▶ STATED TASK: Copy out all lines carrying the word "Write".

▶ MATERIAL SHOWN:
===============

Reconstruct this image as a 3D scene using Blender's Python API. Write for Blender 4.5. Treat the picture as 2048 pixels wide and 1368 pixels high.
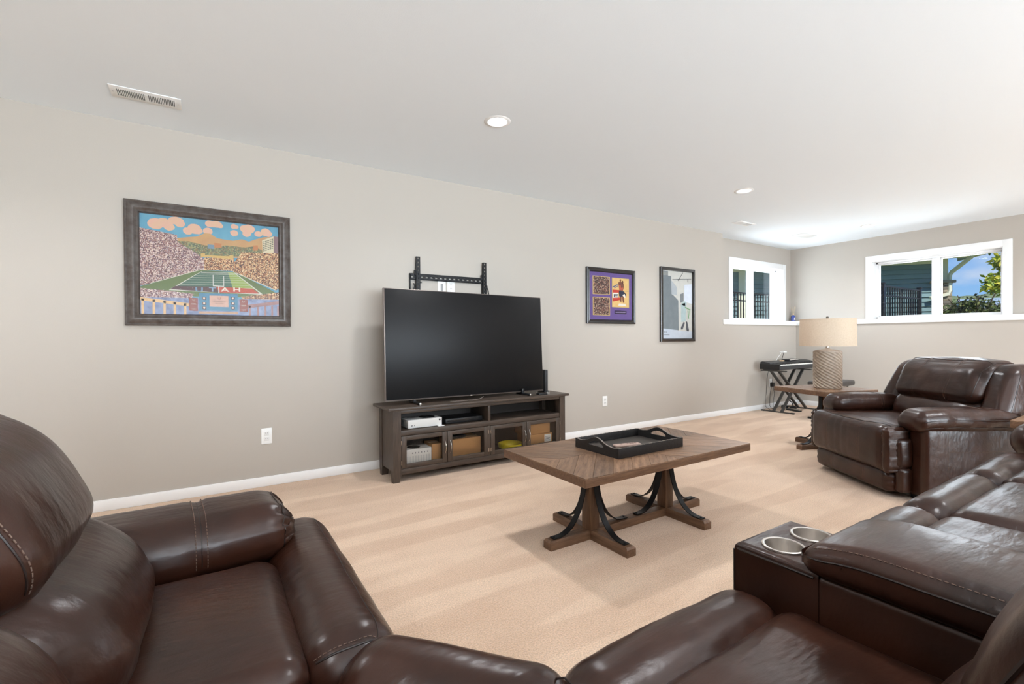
import bpy, bmesh, math, random
from mathutils import Vector, Matrix, noise as mnoise
random.seed(7)
scene = bpy.context.scene
for o in list(bpy.data.objects): bpy.data.objects.remove(o, do_unlink=True)
COL = scene.collection
PI = math.pi

# ------------------------------------------------------------------ camera
FPX, YAW, PITCH, ROLL, ZC = 949.353, 1.0003, -0.0076, -0.0069, 1.0526
fw = Vector((math.cos(YAW)*math.cos(PITCH), math.sin(YAW)*math.cos(PITCH), math.sin(PITCH)))
rt = fw.cross(Vector((0, 0, 1))).normalized(); up = rt.cross(fw)
r2 = math.cos(ROLL)*rt + math.sin(ROLL)*up; u2 = -math.sin(ROLL)*rt + math.cos(ROLL)*up
cam = bpy.data.cameras.new('camera'); cam.sensor_width = 36.0; cam.lens = FPX/2048*36.0
cam.clip_start = 0.02; cam.clip_end = 500
camo = bpy.data.objects.new('camera', cam); COL.objects.link(camo)
camo.matrix_world = Matrix(((r2.x, u2.x, -fw.x, 0), (r2.y, u2.y, -fw.y, 0), (r2.z, u2.z, -fw.z, ZC), (0, 0, 0, 1)))
scene.camera = camo
def pray(px, py):
    return fw + r2*(px-1024)/FPX - u2*(py-684)/FPX
# ------------------------------------------------------------------ world: sky with thin clouds
w = bpy.data.worlds.new('sky'); scene.world = w; w.use_nodes = True
nt = w.node_tree; nt.nodes.clear()
out = nt.nodes.new('ShaderNodeOutputWorld'); bg = nt.nodes.new('ShaderNodeBackground')
sepz = nt.nodes.new('ShaderNodeSeparateXYZ'); sky = nt.nodes.new('ShaderNodeValToRGB')
se = sky.color_ramp.elements; se[0].position = 0; se[0].color = (.40, .66, .95, 1); se[1].position = .6; se[1].color = (.06, .20, .62, 1)
x_ = se.new(.10); x_.color = (.22, .48, .90, 1)
tc = nt.nodes.new('ShaderNodeTexCoord'); mp = nt.nodes.new('ShaderNodeMapping'); mp.inputs['Scale'].default_value = (1, 1, 2.6)
nz = nt.nodes.new('ShaderNodeTexNoise'); nz.inputs['Scale'].default_value = 7; nz.inputs['Detail'].default_value = 6
cr = nt.nodes.new('ShaderNodeValToRGB'); cr.color_ramp.elements[0].position = .52; cr.color_ramp.elements[1].position = .78
cr.color_ramp.elements[1].color = (.75, .75, .75, 1)
mx = nt.nodes.new('ShaderNodeMix'); mx.data_type = 'RGBA'; mx.inputs['B'].default_value = (.86, .88, .92, 1)
nt.links.new(tc.outputs['Generated'], mp.inputs['Vector']); nt.links.new(mp.outputs['Vector'], nz.inputs['Vector'])
nt.links.new(nz.outputs['Fac'], cr.inputs['Fac']); nt.links.new(cr.outputs['Color'], mx.inputs['Factor'])
nt.links.new(tc.outputs['Generated'], sepz.inputs[0]); nt.links.new(sepz.outputs['Z'], sky.inputs['Fac']); nt.links.new(sky.outputs['Color'], mx.inputs['A']); nt.links.new(mx.outputs['Result'], bg.inputs['Color'])
bg.inputs['Strength'].default_value = 0.9
nt.links.new(bg.outputs['Background'], out.inputs['Surface'])
# sun
sl = bpy.data.lights.new('sun', 'SUN'); sl.energy = 4.2; sl.angle = math.radians(1.0); sl.color = (1, .95, .86)
so = bpy.data.objects.new('sun', sl); COL.objects.link(so)
so.rotation_euler = Vector((0.42, 0.62, -0.80)).to_track_quat('-Z', 'Y').to_euler()
# ------------------------------------------------------------------ view
vs = scene.view_settings; vs.view_transform = 'Standard'; vs.look = 'None'; vs.gamma = 1.0; vs.use_curve_mapping = False
vs.exposure = 0.10
CAN_STRENGTH = 14.0
CAN_WATTS = 116.0
WIN_LIGHT = 36.0
ADDED_DOOR_LIGHT = 600.0
cy = scene.cycles
cy.use_denoising = True; cy.max_bounces = 7; cy.diffuse_bounces = 4; cy.glossy_bounces = 3; cy.transmission_bounces = 4
cy.use_adaptive_sampling = True; cy.adaptive_threshold = .10; cy.adaptive_min_samples = 16
cy.transparent_max_bounces = 8; cy.sample_clamp_indirect = 8.0; cy.caustics_reflective = False; cy.caustics_refractive = False

# ------------------------------------------------------------------ materials
MATS = {}
def srgb(r, g, b):
    f = lambda c: (c/255/12.92) if c/255 <= .04045 else ((c/255+.055)/1.055)**2.4
    return (f(r), f(g), f(b), 1)
def mat(name, col, rough=.5, metal=0, spec=.5, var=None, bump=None, stretch=(1, 1, 1), emit=None, coat=0, rnd=0, sheen=0):
    """var=(scale, amount, colour2) noise colour mix; bump=(scale, strength)"""
    if name in MATS: return MATS[name]
    m = bpy.data.materials.new(name); m.use_nodes = True; t = m.node_tree; n = t.nodes
    b = n['Principled BSDF']; b.inputs['Base Color'].default_value = col; b.inputs['Roughness'].default_value = rough
    b.inputs['Metallic'].default_value = metal; b.inputs['Specular IOR Level'].default_value = spec
    b.inputs['Coat Weight'].default_value = coat; b.inputs['Sheen Weight'].default_value = sheen
    tc = n.new('ShaderNodeTexCoord'); mp = n.new('ShaderNodeMapping'); mp.inputs['Scale'].default_value = stretch
    t.links.new(tc.outputs['Object'], mp.inputs['Vector'])
    src = None
    if var:
        nz = n.new('ShaderNodeTexNoise'); nz.inputs['Scale'].default_value = var[0]; nz.inputs['Detail'].default_value = 6
        nz.inputs['Roughness'].default_value = .6
        t.links.new(mp.outputs['Vector'], nz.inputs['Vector'])
        rp = n.new('ShaderNodeValToRGB'); rp.color_ramp.elements[0].position = .5-.5*(1-var[1])*.8; rp.color_ramp.elements[1].position = .5+.5*(1-var[1])*.8
        rp.color_ramp.elements[0].color = col; rp.color_ramp.elements[1].color = var[2]
        t.links.new(nz.outputs['Fac'], rp.inputs['Fac']); src = rp.outputs['Color']
    if rnd:
        oi = n.new('ShaderNodeObjectInfo'); hs = n.new('ShaderNodeHueSaturation'); mr = n.new('ShaderNodeMapRange')
        mr.inputs['To Min'].default_value = 1-rnd; mr.inputs['To Max'].default_value = 1+rnd
        t.links.new(oi.outputs['Random'], mr.inputs['Value']); t.links.new(mr.outputs['Result'], hs.inputs['Value'])
        if src: t.links.new(src, hs.inputs['Color'])
        else: hs.inputs['Color'].default_value = col
        src = hs.outputs['Color']
    if src: t.links.new(src, b.inputs['Base Color'])
    if bump:
        nb = n.new('ShaderNodeTexNoise'); nb.inputs['Scale'].default_value = bump[0]; nb.inputs['Detail'].default_value = 4
        t.links.new(mp.outputs['Vector'], nb.inputs['Vector'])
        bp = n.new('ShaderNodeBump'); bp.inputs['Strength'].default_value = bump[1]; bp.inputs['Distance'].default_value = .01
        t.links.new(nb.outputs['Fac'], bp.inputs['Height']); t.links.new(bp.outputs['Normal'], b.inputs['Normal'])
    if emit:
        b.inputs['Emission Color'].default_value = emit[0]; b.inputs['Emission Strength'].default_value = emit[1]
    MATS[name] = m; return m

def leather_mat():
    m = bpy.data.materials.new('brown_leather'); m.use_nodes = True; t = m.node_tree; n = t.nodes; L = t.links
    b = n['Principled BSDF']
    tc = n.new('ShaderNodeTexCoord')
    n1 = n.new('ShaderNodeTexNoise'); n1.inputs['Scale'].default_value = 5.5; n1.inputs['Detail'].default_value = 5
    L.new(tc.outputs['Object'], n1.inputs['Vector'])
    rp = n.new('ShaderNodeValToRGB'); e = rp.color_ramp.elements
    e[0].position = .3; e[0].color = (.017, .0062, .0038, 1); e[1].position = .75; e[1].color = (.047, .0160, .0085, 1)
    L.new(n1.outputs['Fac'], rp.inputs['Fac']); L.new(rp.outputs['Color'], b.inputs['Base Color'])
    # fine creases (stretched noise) plus pebble grain
    mp = n.new('ShaderNodeMapping'); mp.inputs['Scale'].default_value = (10, 34, 20); mp.inputs['Rotation'].default_value = (.3, .2, .5)
    L.new(tc.outputs['Object'], mp.inputs['Vector'])
    n2 = n.new('ShaderNodeTexNoise'); n2.inputs['Scale'].default_value = 1; n2.inputs['Detail'].default_value = 3; L.new(mp.outputs['Vector'], n2.inputs['Vector'])
    n3 = n.new('ShaderNodeTexVoronoi'); n3.inputs['Scale'].default_value = 420; L.new(tc.outputs['Object'], n3.inputs['Vector'])
    n4 = n.new('ShaderNodeTexNoise'); n4.inputs['Scale'].default_value = 9; n4.inputs['Detail'].default_value = 2; L.new(tc.outputs['Object'], n4.inputs['Vector'])
    a = n.new('ShaderNodeMath'); a.operation = 'MULTIPLY_ADD'; a.inputs[1].default_value = .02; L.new(n3.outputs['Distance'], a.inputs[0]); L.new(n2.outputs['Fac'], a.inputs[2])
    a2 = n.new('ShaderNodeMath'); a2.operation = 'MULTIPLY_ADD'; a2.inputs[1].default_value = .35; L.new(n4.outputs['Fac'], a2.inputs[0]); L.new(a.outputs[0], a2.inputs[2])
    bp = n.new('ShaderNodeBump'); bp.inputs['Strength'].default_value = .40; bp.inputs['Distance'].default_value = .006
    L.new(a2.outputs[0], bp.inputs['Height']); L.new(bp.outputs['Normal'], b.inputs['Normal'])
    mr = n.new('ShaderNodeMapRange'); mr.inputs['To Min'].default_value = .24; mr.inputs['To Max'].default_value = .36
    L.new(n1.outputs['Fac'], mr.inputs['Value']); L.new(mr.outputs['Result'], b.inputs['Roughness'])
    b.inputs['Specular IOR Level'].default_value = .44
    return m
LEATHER = leather_mat()
STITCH = mat('leather_stitch_thread', srgb(104, 82, 70), .7)
PIPING = mat('leather_piping', (.016, .008, .006, 1), .4)
WALL = mat('greige_wall_paint', srgb(183, 176, 167), .85, spec=.25, bump=(260, .05))
CEIL = mat('white_ceiling_paint', srgb(236, 243, 248), .9, spec=.2, bump=(200, .06))
TRIM = mat('white_trim_paint', srgb(240, 240, 240), .45, spec=.4)
WHITEP = mat('white_plastic', srgb(236, 236, 234), .35)
BLACKM = mat("black_steel", (.012, .012, .013, 1), .42, metal=.6, bump=(90, .08))
BLACKP = mat('black_plastic', (.012, .012, .013, 1), .4)
CHROME = mat('brushed_nickel', (.62, .58, .53, 1), .22, metal=1)
STEEL = mat('stainless_steel', (.66, .62, .58, 1), .32, metal=1)
DARKWOOD = mat('espresso_wood', srgb(58, 48, 41), .42, var=(6, .55, srgb(84, 71, 61)), stretch=(1.2, 14, 14), bump=(20, .12))
DARKWOODV = mat('espresso_wood_vertical', srgb(58, 48, 41), .42, var=(6, .55, srgb(84, 71, 61)), stretch=(14, 14, 1.2), bump=(20, .12))
INWOOD = mat('cabinet_interior', srgb(46, 39, 34), .6)
PLANK = mat('rustic_plank', srgb(94, 68, 50), .42, var=(5, .5, srgb(150, 117, 90)), stretch=(1.6, 17, 17), bump=(24, .25), rnd=.30)
RUSTX = mat('rustic_wood', srgb(86, 60, 42), .45, var=(5, .5, srgb(124, 92, 68)), stretch=(1.6, 17, 17), bump=(24, .2))
RUSTY = mat('rustic_wood_cross', srgb(86, 60, 42), .45, var=(5, .5, srgb(124, 92, 68)), stretch=(17, 1.6, 17), bump=(24, .2))
RUSTZ = mat('rustic_wood_upright', srgb(86, 60, 42), .45, var=(5, .5, srgb(124, 92, 68)), stretch=(17, 17, 1.6), bump=(24, .2))
CARDB = mat('cardboard', srgb(196, 148, 96), .8, var=(3, .5, srgb(182, 134, 84)))
def glass_mat(name, tint=(1, 1, 1, 1), ior=1.45, rough=.02):
    m = bpy.data.materials.new(name); m.use_nodes = True; t = m.node_tree; n = t.nodes; n.clear()
    o = n.new('ShaderNodeOutputMaterial'); tr = n.new('ShaderNodeBsdfTransparent'); tr.inputs['Color'].default_value = tint
    gl = n.new('ShaderNodeBsdfGlossy'); gl.inputs['Roughness'].default_value = rough
    fr = n.new('ShaderNodeFresnel'); fr.inputs['IOR'].default_value = ior
    mx = n.new('ShaderNodeMixShader'); t.links.new(fr.outputs[0], mx.inputs[0]); t.links.new(tr.outputs[0], mx.inputs[1]); t.links.new(gl.outputs[0], mx.inputs[2])
    t.links.new(mx.outputs[0], o.inputs['Surface']); MATS[name] = m; return m
GLASS = glass_mat('window_glass'); DGLASS = glass_mat('cabinet_glass', (.97, .96, .95, 1), 1.3); PGLASS = glass_mat('picture_glass', (.97, .97, .97, 1), 1.22, .12)

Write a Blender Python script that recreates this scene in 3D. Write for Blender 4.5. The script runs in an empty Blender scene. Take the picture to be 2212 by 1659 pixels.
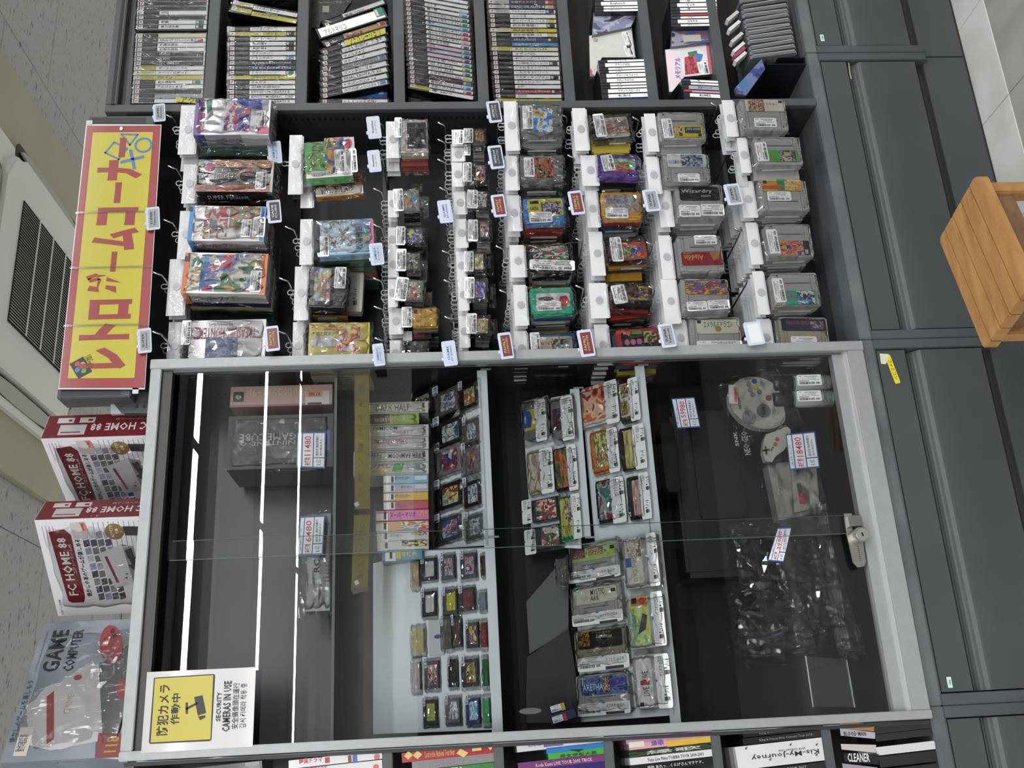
import bpy, bmesh, math, random
from mathutils import Vector, Matrix, Euler
random.seed(7)
PI = math.pi
C = bpy.context.scene.collection
sc = bpy.context.scene
# ---------------------------------------------------------------- camera
FPX, W_PX, H_PX = 2172.3, 2212.0, 1659.0
YAW, PITCH, ROLL = .3586, -.0688, -.0286
CAM = Vector((-.8887, -2.1406, 1.4366))
_f = Vector((math.sin(YAW)*math.cos(PITCH), math.cos(YAW)*math.cos(PITCH), math.sin(PITCH)))
_r0 = Vector((math.cos(YAW), -math.sin(YAW), 0)); _u0 = _r0.cross(_f)
RT = math.cos(ROLL)*_r0 + math.sin(ROLL)*_u0        # towards the right of the room
UPV = -math.sin(ROLL)*_r0 + math.cos(ROLL)*_u0
cam = bpy.data.cameras.new('camera'); camo = bpy.data.objects.new('camera', cam); C.objects.link(camo)
cam.sensor_width = 36; cam.lens = 36*FPX/W_PX; cam.clip_start = .05
# the photograph is taken with the camera turned on its side: picture-right is down
m = Matrix((-UPV, RT, -_f)).transposed().to_4x4(); m.translation = CAM
camo.matrix_world = m; sc.camera = camo
# ---------------------------------------------------------------- world, lights, exposure
w = bpy.data.worlds.new('world'); sc.world = w; w.use_nodes = True
w.node_tree.nodes['Background'].inputs[0].default_value = (.85, .92, 1, 1)
w.node_tree.nodes['Background'].inputs[1].default_value = .10
LAMP_ROWS = [(-1.55, 26), (-3.80, 105), (-6.03, 105), (-8.0, 80), (2.9, 55), (4.8, 14)]  # rearmost row is unseen, added to brighten the ceiling by bounce
def area(name, loc, sx, sy, power, col=(.985, .995, 1)):
    l = bpy.data.lights.new(name, 'AREA'); l.shape = 'RECTANGLE'; l.size = sx; l.size_y = sy
    l.energy = power; l.color = col
    o = bpy.data.objects.new(name, l); o.location = loc; C.objects.link(o); return o
for i, (y, pw) in enumerate(LAMP_ROWS):
    for k in range(5):
        area('ceiling_tube_light', (-4.0+k*2.0, y, 2.945), 1.93, .13, pw)
sc.view_settings.view_transform = 'Standard'; sc.view_settings.look = 'None'
sc.view_settings.gamma = 1; sc.view_settings.use_curve_mapping = False
sc.view_settings.exposure = -.55
sc.cycles.transparent_max_bounces = 28
sc.cycles.max_bounces = 8; sc.cycles.glossy_bounces = 4; sc.cycles.diffuse_bounces = 4
sc.cycles.caustics_reflective = False; sc.cycles.caustics_refractive = False
# ---------------------------------------------------------------- materials
def lin(c):
    if isinstance(c, str):
        c = c.lstrip('#'); c = [int(c[i:i+2], 16)/255 for i in (0, 2, 4)]; g = sum(c)/3; c = [x*.85+g*.15 for x in c]
    return tuple(x/12.92 if x <= .04045 else ((x+.055)/1.055)**2.4 for x in c)+(1,)
MC = {}
def M(col, rough=.45, metal=0, coat=0, spec=.5):
    k = (col, rough, metal, coat, spec)
    if k in MC: return MC[k]
    mt = bpy.data.materials.new('paint_'+str(col).strip('#')); mt.use_nodes = True
    b = mt.node_tree.nodes['Principled BSDF']
    b.inputs['Base Color'].default_value = lin(col); b.inputs['Roughness'].default_value = rough
    b.inputs['Metallic'].default_value = metal; b.inputs['Coat Weight'].default_value = coat
    b.inputs['Coat Roughness'].default_value = .08; b.inputs['Specular IOR Level'].default_value = spec
    MC[k] = mt; return mt
def nodes(mt):
    mt.use_nodes = True; nt = mt.node_tree; return nt, nt.nodes, nt.links, nt.nodes['Principled BSDF']
def noisy(name, c1, c2, scale=8, rough=.5, bump=0, detail=6, stretch=(1, 1, 1), coat=0, r2=None, dist=0, lo=.35, hi=.65, metal=0):
    mt = bpy.data.materials.new(name); nt, N, L, b = nodes(mt)
    g = N.new('ShaderNodeNewGeometry'); mp = N.new('ShaderNodeMapping'); mp.inputs['Scale'].default_value = stretch
    L.new(g.outputs['Position'], mp.inputs['Vector'])
    n = N.new('ShaderNodeTexNoise'); n.inputs['Scale'].default_value = scale; n.inputs['Detail'].default_value = detail
    n.inputs['Distortion'].default_value = dist; L.new(mp.outputs[0], n.inputs['Vector'])
    r = N.new('ShaderNodeValToRGB'); r.color_ramp.elements[0].position = lo; r.color_ramp.elements[1].position = hi
    r.color_ramp.elements[0].color = lin(c1); r.color_ramp.elements[1].color = lin(c2)
    L.new(n.outputs['Fac'], r.inputs['Fac']); L.new(r.outputs['Color'], b.inputs['Base Color'])
    b.inputs['Roughness'].default_value = rough; b.inputs['Coat Weight'].default_value = coat; b.inputs['Metallic'].default_value = metal
    if r2 is not None:
        q = N.new('ShaderNodeMapRange'); q.inputs['To Min'].default_value = rough; q.inputs['To Max'].default_value = r2
        L.new(n.outputs['Fac'], q.inputs['Value']); L.new(q.outputs[0], b.inputs['Roughness'])
    if bump:
        bp = N.new('ShaderNodeBump'); bp.inputs['Strength'].default_value = bump; bp.inputs['Distance'].default_value = .002
        L.new(n.outputs['Fac'], bp.inputs['Height']); L.new(bp.outputs[0], b.inputs['Normal'])
    return mt
ART = {}
def art(*cols, scale=2.2):
    """a colourful printed illustration without any figure in it"""
    k = (cols, scale)
    if k in ART: return ART[k]
    mt = bpy.data.materials.new('printed_artwork'); nt, N, L, b = nodes(mt)
    tc = N.new('ShaderNodeTexCoord'); oi = N.new('ShaderNodeObjectInfo')
    ml = N.new('ShaderNodeMath'); ml.operation = 'MULTIPLY'; ml.inputs[1].default_value = 37
    L.new(oi.outputs['Random'], ml.inputs[0])
    n = N.new('ShaderNodeTexNoise'); n.noise_dimensions = '4D'; n.inputs['Scale'].default_value = scale
    n.inputs['Detail'].default_value = 2.5; n.inputs['Distortion'].default_value = .7
    L.new(tc.outputs['Generated'], n.inputs['Vector']); L.new(ml.outputs[0], n.inputs['W'])
    r = N.new('ShaderNodeValToRGB'); cr = r.color_ramp; cr.interpolation = 'CONSTANT'
    while len(cr.elements) < len(cols): cr.elements.new(.5)
    for i, c in enumerate(cols):
        cr.elements[i].position = 0 if i == 0 else .36+.28*(i-1)/max(1, len(cols)-2); cr.elements[i].color = lin(c)
    L.new(n.outputs['Fac'], r.inputs['Fac']); L.new(r.outputs['Color'], b.inputs['Base Color'])
    b.inputs['Roughness'].default_value = .3
    ART[k] = mt; return mt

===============

▶ RESPONSE TO THIS EXERCISE:
Reconstruct this image as a 3D scene using Blender's Python API. Write for Blender 4.5. Treat the picture as 2048 pixels wide and 1368 pixels high.
Write a Blender Python script that recreates this scene in 3D. Write for Blender 4.5. The script runs in an empty Blender scene. Take the picture to be 2212 by 1659 pixels.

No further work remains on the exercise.